# What to produce:
Copy exactly, and only, the lines below from the first through the one containing "COL = sc.collection", both included; pictures are omitted.

# Data shown:

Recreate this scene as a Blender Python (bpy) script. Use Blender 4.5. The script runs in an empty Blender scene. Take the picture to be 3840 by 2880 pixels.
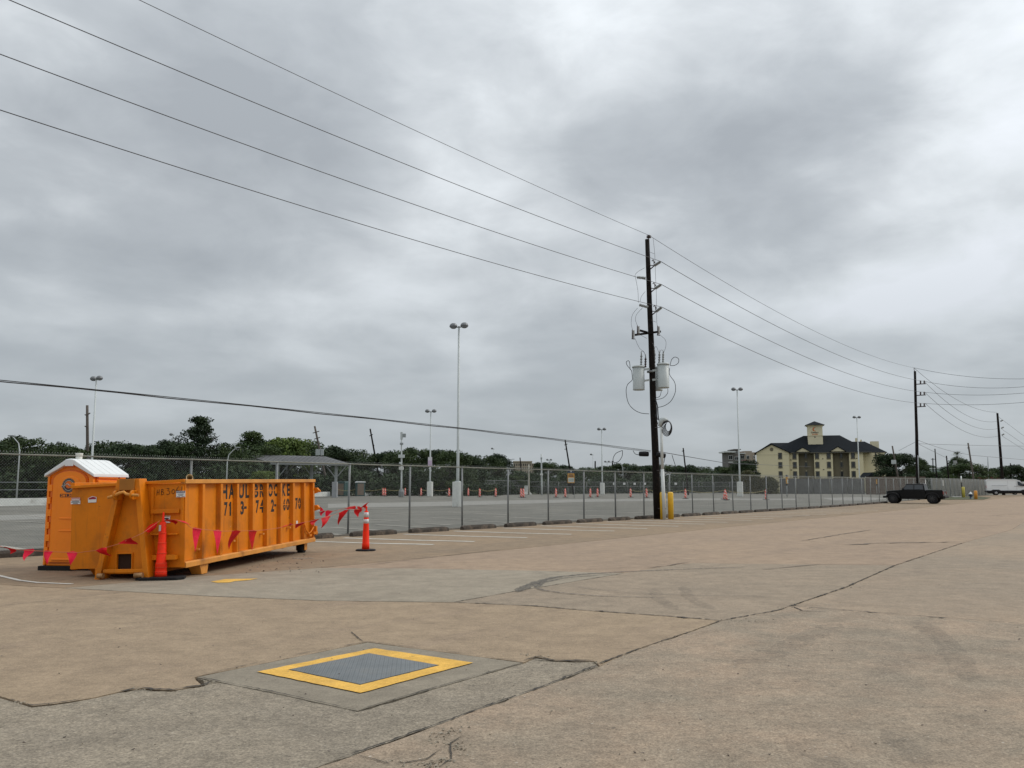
import bpy, bmesh, math, random
import numpy as np
from mathutils import Vector, Matrix

R = math.radians
random.seed(7); rng = np.random.default_rng(7)
sc = bpy.context.scene
COL = sc.collection

# ------------------------------------------------------------------ camera
F, HOR, CH = 3300.0, 1828.0, 1.62          # focal length / horizon row in photo pixels, eye height
TH = math.atan((HOR-1440)/F)
cam = bpy.data.cameras.new('camera'); co = bpy.data.objects.new('camera', cam); COL.objects.link(co)
co.location = (0, 0, CH); co.rotation_euler = (R(90)+TH, 0, 0)
cam.sensor_width = 36; cam.lens = F/3840*36; cam.clip_start = .1; cam.clip_end = 4000
sc.camera = co

# ------------------------------------------------------------------ sky
SUN_EL, SUN_AZ = 44, 72                    # azimuth measured from +Y towards +X
w = bpy.data.worlds.new("World"); sc.world = w; w.use_nodes = True
nt = w.node_tree; nt.nodes.clear()
def N(t, **k):
    n = nt.nodes.new(t)
    for a, b in k.items(): setattr(n, a, b)
    return n
def Lk(a, b): nt.links.new(a, b)
out = N('ShaderNodeOutputWorld'); mixs = N('ShaderNodeMixShader'); mixs.inputs[0].default_value = .93
bg1 = N('ShaderNodeBackground'); bg2 = N('ShaderNodeBackground')
sky = N('ShaderNodeTexSky', sky_type='NISHITA', sun_disc=False); sky.sun_elevation = R(SUN_EL); sky.sun_rotation = R(SUN_AZ)
bg1.inputs[1].default_value = .08; Lk(sky.outputs[0], bg1.inputs[0])
def M2(op, a, b, cl=False):
    n = N('ShaderNodeMath', operation=op, use_clamp=cl)
    for i, s in enumerate((a, b)):
        if s is None: continue
        if isinstance(s, (int, float)): n.inputs[i].default_value = s
        else: Lk(s, n.inputs[i])
    return n.outputs[0]
tc = N('ShaderNodeTexCoord'); sx = N('ShaderNodeSeparateXYZ'); Lk(tc.outputs['Generated'], sx.inputs[0])
zc = M2('ADD', M2('MAXIMUM', sx.outputs[2], 0.0), .14)
cb = N('ShaderNodeCombineXYZ'); Lk(M2('DIVIDE', sx.outputs[0], zc), cb.inputs[0]); Lk(M2('DIVIDE', sx.outputs[1], zc), cb.inputs[1])
def cloud(scale, detail, rough, dist, loc, rot, sc3):
    mp = N('ShaderNodeMapping'); mp.inputs['Location'].default_value = loc; mp.inputs['Rotation'].default_value = (0, 0, R(rot)); mp.inputs['Scale'].default_value = sc3
    Lk(cb.outputs[0], mp.inputs[0])
    n = N('ShaderNodeTexNoise'); n.inputs['Scale'].default_value = scale; n.inputs['Detail'].default_value = detail
    n.inputs['Roughness'].default_value = rough; n.inputs['Distortion'].default_value = dist
    Lk(mp.outputs[0], n.inputs['Vector']); return n.outputs['Fac']
c1 = cloud(.9, 2.5, .45, .25, (3.1, 7.4, 0), 20, (1.0, .95, 1))
c2 = cloud(2.2, 5, .5, .2, (1.7, 2.2, 0), 20, (1, .9, 1))
c3 = N('ShaderNodeTexNoise'); c3.inputs['Scale'].default_value = 7.5; c3.inputs['Detail'].default_value = 6; c3.inputs['Roughness'].default_value = .55; c3.inputs['Distortion'].default_value = .3
mp3 = N('ShaderNodeMapping'); mp3.inputs['Scale'].default_value = (1, 1, 1.9); Lk(tc.outputs['Generated'], mp3.inputs[0]); Lk(mp3.outputs[0], c3.inputs['Vector']); c3 = c3.outputs['Fac']
cs = M2('ADD', M2('ADD', M2('MULTIPLY', c1, .46), M2('MULTIPLY', c2, .26)), M2('MULTIPLY', c3, .28))
# broad banks of thicker (darker) and thinner (brighter) cloud, as directions in the sky
def dirof(px, py):
    x = (px-1920)/F; y = -(py-1440)/F; v = Vector((x, math.cos(TH)-y*math.sin(TH), math.sin(TH)+y*math.cos(TH))); return v.normalized()
for px_, py_, wd_, am_ in ((2300, 560, .09, -.07), (2650, 380, .10, -.065), (3100, 250, .10, -.06), (3250, 520, .10, -.065), (2950, 820, .10, -.07), (3700, 120, .10, -.06), (900, 90, .17, -.075), (350, 1080, .16, -.085), (850, 960, .14, -.05), (1250, 620, .14, -.035), (2350, 1180, .18, -.04),
        (2000, 560, .07, .02), (3780, 520, .15, .13), (3300, 1180, .14, .085), (1750, 300, .16, -.05), (3500, 330, .08, .03), (80, 150, .14, .06), (2500, 60, .14, .04), (900, 1260, .13, .035), (2050, 880, .10, .03), (1500, 900, .1, .02)):
    dp = N('ShaderNodeVectorMath', operation='DOT_PRODUCT'); Lk(tc.outputs['Generated'], dp.inputs[0]); dp.inputs[1].default_value = dirof(px_, py_)
    g_ = M2('EXPONENT', M2('MULTIPLY', M2('SUBTRACT', dp.outputs['Value'], 1.0), 2/wd_**2), None)
    cs = M2('ADD', cs, M2('MULTIPLY', g_, am_*.85))
rp = N('ShaderNodeValToRGB'); Lk(cs, rp.inputs[0])
els = rp.color_ramp.elements
els[0].position = .32; els[0].color = (.345, .372, .400, 1)
els[1].position = .64; els[1].color = (.80, .835, .885, 1)
for p_, c_ in ((.42, (.435, .466, .494, 1)), (.50, (.565, .598, .625, 1)), (.57, (.70, .738, .768, 1))):
    e = els.new(p_); e.color = c_
# towards the horizon the layers merge into one even pale grey
hz = N('ShaderNodeMapRange'); Lk(sx.outputs[2], hz.inputs[0]); hz.inputs[1].default_value = 0; hz.inputs[2].default_value = .30
mx = N('ShaderNodeMixRGB'); Lk(M2('POWER', hz.outputs[0], .75), mx.inputs[0]); mx.inputs[1].default_value = (.445, .49, .525, 1); Lk(rp.outputs[0], mx.inputs[2])
# overcast sky: the zenith is brighter than the horizon
gr = M2('ADD', M2('MULTIPLY', M2('MAXIMUM', sx.outputs[2], 0), .85), .83)
mm = N('ShaderNodeMixRGB', blend_type='MULTIPLY'); mm.inputs[0].default_value = 1; Lk(mx.outputs[0], mm.inputs[1])
cg = N('ShaderNodeCombineXYZ')
for i in range(3): Lk(gr, cg.inputs[i])
Lk(cg.outputs[0], mm.inputs[2]); Lk(mm.outputs[0], bg2.inputs[0]); bg2.inputs[1].default_value = 1.08
Lk(bg1.outputs[0], mixs.inputs[1]); Lk(bg2.outputs[0], mixs.inputs[2]); Lk(mixs.outputs[0], out.inputs[0])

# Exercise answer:
Recreate this scene as a Blender Python (bpy) script. Use Blender 4.5. The script runs in an empty Blender scene. Take the picture to be 3840 by 2880 pixels.
import bpy, bmesh, math, random
import numpy as np
from mathutils import Vector, Matrix

R = math.radians
random.seed(7); rng = np.random.default_rng(7)
sc = bpy.context.scene
COL = sc.collection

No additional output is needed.